Each entry below should be echoed exactly, with pictures omitted.

>> Start Excerpted records

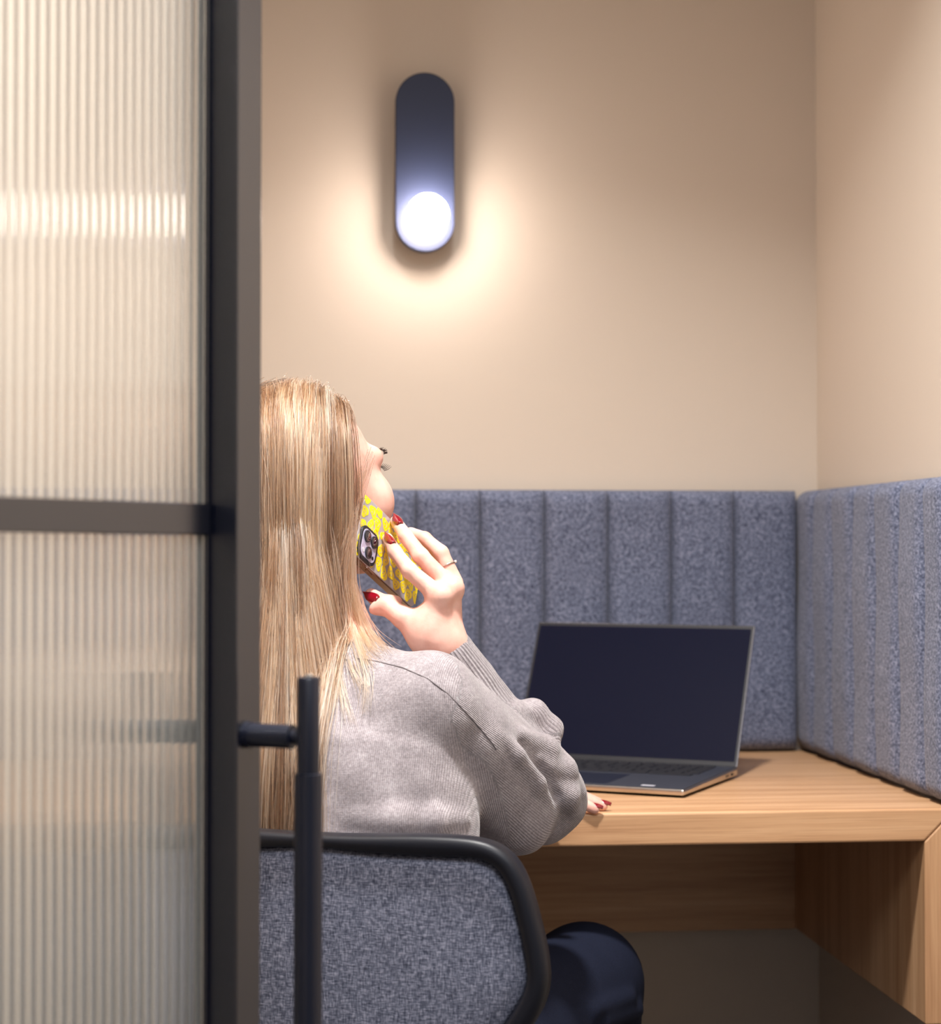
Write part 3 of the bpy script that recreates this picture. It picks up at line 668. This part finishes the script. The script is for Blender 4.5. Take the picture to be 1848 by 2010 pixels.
V, Q = polygonise(T, tp.min(0)-.10, tp.max(0)+.10, .004); V = relax(V, Q, 2)
meshobj('trousers', V, Q, M['trouser'], person)
for An, dr in ((AR, nrm(FW*.8+RT*.5)), (AL_, nrm(FW+RT*.2))):
    f = Field(); g0 = np.array([An[0], An[1], .045]); fl = nrm([dr[0], dr[1], 0]); f.cone(g0-fl*.03, g0+fl*.06, .038, .036, .02); f.cone(g0+fl*.06, g0+fl*.15-UPW*.012, .036, .026, .02); f.cone(g0-fl*.02, np.array([An[0], An[1], .14]), .034, .036, .02)
    V, Q = polygonise(f, g0-.24, g0+np.array([.24, .24, .15]), .005); V[:, 2] = np.maximum(V[:, 2], .002); meshobj('shoe', V, Q, M['shoe'], person)
# ------------------------------------------------------------------ nails, ring, lashes
def nail(base, tip, up, w, parent=person):
    """almond nail lying on the back of a finger end"""
    t = nrm(tip-base); u = nrm(up-t*np.dot(up, t)); s = np.cross(t, u); L = np.linalg.norm(tip-base); bm = bmesh.new(); g = []
    for i in range(11):
        v = i/10; wid = w*(1-abs(2*max(0, v-.45)/1.1)**2.2)*(1-.35*max(0, .25-v)/.25) if v < 1 else w*.12
        g.append([bm.verts.new(base+t*(v*L)+s*(wid*x/4)+u*(.0013*(1-(x/4)**2)*1.0 - .0022*(x/4)**2 + .0008*math.sin(v*3.1))) for x in range(-4, 5)])
    lo = [[bm.verts.new(Vector(v.co)-Vector(u)*.0008) for v in r] for r in g]
    for i in range(10):
        for j in range(8): bm.faces.new([g[i][j], g[i][j+1], g[i+1][j+1], g[i+1][j]]); bm.faces.new([lo[i][j], lo[i+1][j], lo[i+1][j+1], lo[i][j+1]])
    for i in range(10): bm.faces.new([g[i][0], g[i+1][0], lo[i+1][0], lo[i][0]]); bm.faces.new([g[i][8], lo[i][8], lo[i+1][8], g[i+1][8]])
    for j in range(8): bm.faces.new([g[0][j], lo[0][j], lo[0][j+1], g[0][j+1]]); bm.faces.new([g[10][j], g[10][j+1], lo[10][j+1], lo[10][j]])
    return obj('fingernail', bm, M['nail'], parent, smooth=True)
def nail_on(px0, py0, px1, py1, w, lift=.0008):
    a = B.hit(px0, py0); g = B.grad(a[None])[0]; d = np.linalg.norm(a-CAM)/np.linalg.norm(ray(px0, py0))
    b = on_plane(px1, py1, a, nrm(g)); return nail(a+g*lift, b+g*lift, g, w)
nail_on(773, 1066, 755, 1046, .0052); nail_on(786, 1028, 773, 1009, .0054); nail_on(742, 1176, 713, 1163, .0062)
for a, b, w in ((LM[0], LT[0], .0046), (LM[1], LT[1], .0048), (LTh[1], LTh[2], .005)):
    t = nrm(b-a); nail(b-t*.003+UPW*.0062, b+t*.0105+UPW*.0042, UPW, w)
rp = R_[0]*.42+R_[1]*.58; rt = nrm(R_[1]-R_[0]); rx = nrm(np.cross(rt, FW)); ry = np.cross(rt, rx)
bm = bmesh.new(); add_tube(bm, [rp+(rx*math.cos(2*math.pi*k/32)+ry*math.sin(2*math.pi*k/32))*.0098 for k in range(33)], .0009, 8)
ring = obj('ring', bm, M['silver'], person, smooth=True); ring['label'] = 'thin silver ring with a small stone'
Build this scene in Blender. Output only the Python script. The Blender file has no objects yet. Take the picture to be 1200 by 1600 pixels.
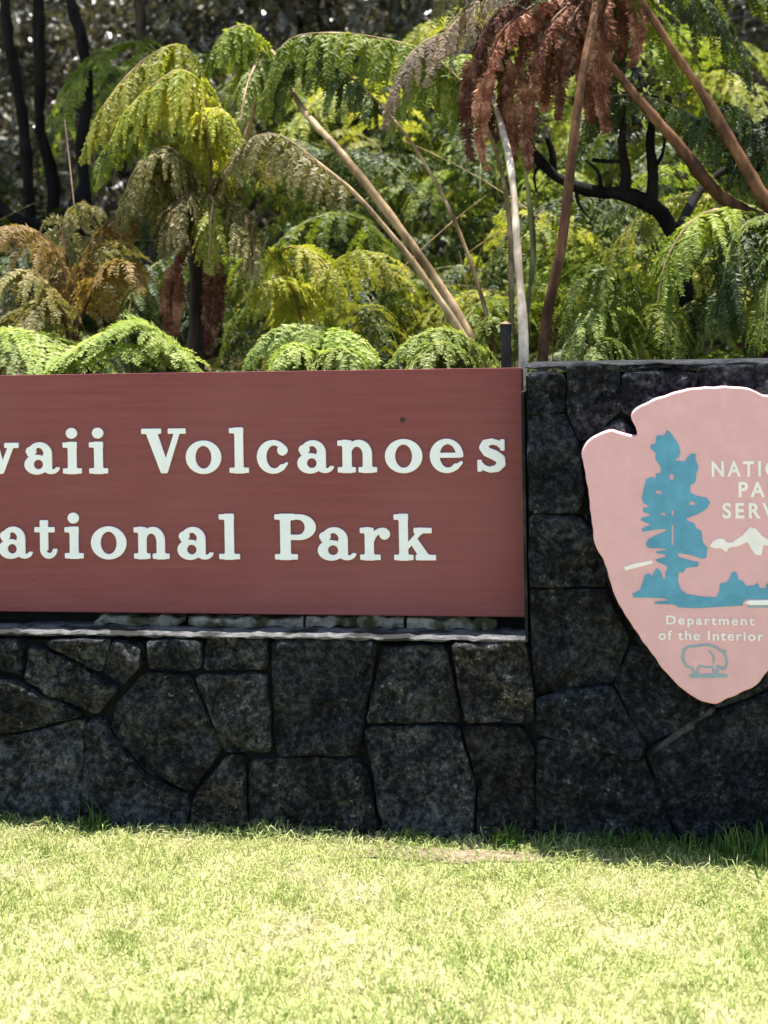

>> End Excerpted records

Correct output>
Write part 3 of the bpy script that recreates this picture. It picks up at line 668. This part finishes the script. The script is for Blender 4.5. Take the picture to be 1848 by 2010 pixels.
V, Q = polygonise(T, tp.min(0)-.10, tp.max(0)+.10, .004); V = relax(V, Q, 2)
meshobj('trousers', V, Q, M['trouser'], person)
for An, dr in ((AR, nrm(FW*.8+RT*.5)), (AL_, nrm(FW+RT*.2))):
    f = Field(); g0 = np.array([An[0], An[1], .045]); fl = nrm([dr[0], dr[1], 0]); f.cone(g0-fl*.03, g0+fl*.06, .038, .036, .02); f.cone(g0+fl*.06, g0+fl*.15-UPW*.012, .036, .026, .02); f.cone(g0-fl*.02, np.array([An[0], An[1], .14]), .034, .036, .02)
    V, Q = polygonise(f, g0-.24, g0+np.array([.24, .24, .15]), .005); V[:, 2] = np.maximum(V[:, 2], .002); meshobj('shoe', V, Q, M['shoe'], person)
# ------------------------------------------------------------------ nails, ring, lashes
def nail(base, tip, up, w, parent=person):
    """almond nail lying on the back of a finger end"""
    t = nrm(tip-base); u = nrm(up-t*np.dot(up, t)); s = np.cross(t, u); L = np.linalg.norm(tip-base); bm = bmesh.new(); g = []
    for i in range(11):
        v = i/10; wid = w*(1-abs(2*max(0, v-.45)/1.1)**2.2)*(1-.35*max(0, .25-v)/.25) if v < 1 else w*.12
        g.append([bm.verts.new(base+t*(v*L)+s*(wid*x/4)+u*(.0013*(1-(x/4)**2)*1.0 - .0022*(x/4)**2 + .0008*math.sin(v*3.1))) for x in range(-4, 5)])
    lo = [[bm.verts.new(Vector(v.co)-Vector(u)*.0008) for v in r] for r in g]
    for i in range(10):
        for j in range(8): bm.faces.new([g[i][j], g[i][j+1], g[i+1][j+1], g[i+1][j]]); bm.faces.new([lo[i][j], lo[i+1][j], lo[i+1][j+1], lo[i][j+1]])
    for i in range(10): bm.faces.new([g[i][0], g[i+1][0], lo[i+1][0], lo[i][0]]); bm.faces.new([g[i][8], lo[i][8], lo[i+1][8], g[i+1][8]])
    for j in range(8): bm.faces.new([g[0][j], lo[0][j], lo[0][j+1], g[0][j+1]]); bm.faces.new([g[10][j], g[10][j+1], lo[10][j+1], lo[10][j]])
    return obj('fingernail', bm, M['nail'], parent, smooth=True)
def nail_on(px0, py0, px1, py1, w, lift=.0008):
    a = B.hit(px0, py0); g = B.grad(a[None])[0]; d = np.linalg.norm(a-CAM)/np.linalg.norm(ray(px0, py0))
    b = on_plane(px1, py1, a, nrm(g)); return nail(a+g*lift, b+g*lift, g, w)
nail_on(773, 1066, 755, 1046, .0052); nail_on(786, 1028, 773, 1009, .0054); nail_on(742, 1176, 713, 1163, .0062)
for a, b, w in ((LM[0], LT[0], .0046), (LM[1], LT[1], .0048), (LTh[1], LTh[2], .005)):
    t = nrm(b-a); nail(b-t*.003+UPW*.0062, b+t*.0105+UPW*.0042, UPW, w)
rp = R_[0]*.42+R_[1]*.58; rt = nrm(R_[1]-R_[0]); rx = nrm(np.cross(rt, FW)); ry = np.cross(rt, rx)
bm = bmesh.new(); add_tube(bm, [rp+(rx*math.cos(2*math.pi*k/32)+ry*math.sin(2*math.pi*k/32))*.0098 for k in range(33)], .0009, 8)
ring = obj('ring', bm, M['silver'], person, smooth=True); ring['label'] = 'thin silver ring with a small stone'
Build this scene in Blender. Output only the Python script. The Blender file has no objects yet. Take the picture to be 1200 by 1600 pixels.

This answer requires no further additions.